30 Ağustos Zaferi’nin Türk ordusuna Silah Kuvvetleri Günü olarak armağan edildiğini söyleyen Sarıkaya “Türk silah kuvvetleri ülkemizin huzur ve bekasını sağlamak, bölgemizden ve dünyada sürekli barışın tesirine katkıda bulunmak için tarihinden ve milletinden aldığı güçle, modern harp silah ve tesisatıyla, güçlü ve dinamik personeliyle, ulaştığı yüksek eğitim seviyesiyle, azimli ve kararlı komuta kademesiyle, dostlarının ve ülkemizin güvencesi, düşmanlarımızın korkulu rüyası olmaya devam etmektedir.
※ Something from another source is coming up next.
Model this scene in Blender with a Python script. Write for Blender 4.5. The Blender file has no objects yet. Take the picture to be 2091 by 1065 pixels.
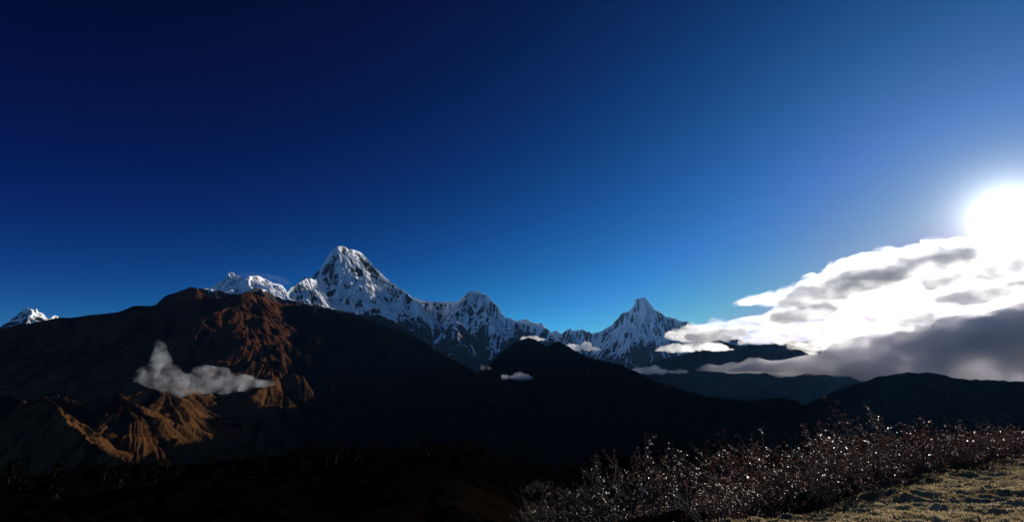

Dünyanın sayılı askeri güçlerinden birisi olan silahlı kuvvetlerimiz her zaman her yerde ve her şartta verilecek görevleri ifaya hazırdır. Milli egemenlik, milli şuur ve tam bağımsızlık esasına dayanan Atatürk ilkeleri bugüne kadar olduğu gibi gelecekte de Türk silahlı kuvvetlerimize rehber olmaya devam edecektir. Bu kutsal ve tarihi gün vesilesiyle ulusça başta Ulu Önder Atatürk olmak üzere dava arkadaşları ve aziz şehitlerimizi rahmetle anıyor, hatırları önünde bir kez daha saygıyla eğiliyor, şükranlarımızı sunuyoruz. Ruhları şad olsun” dedi.

ÖĞRENCİLERE ÖDÜLLERİ VERİLDİ

Günün anlam önemine ilişkin konuşmanın ardından 30 Ağustos Zafer Bayramı dolayısıyla düzenlenen turnuvalarda dereceye giren öğrencilere ödülleri verildi. Kutlama programı askeri birliklerin geçit töreni ile sona erdi.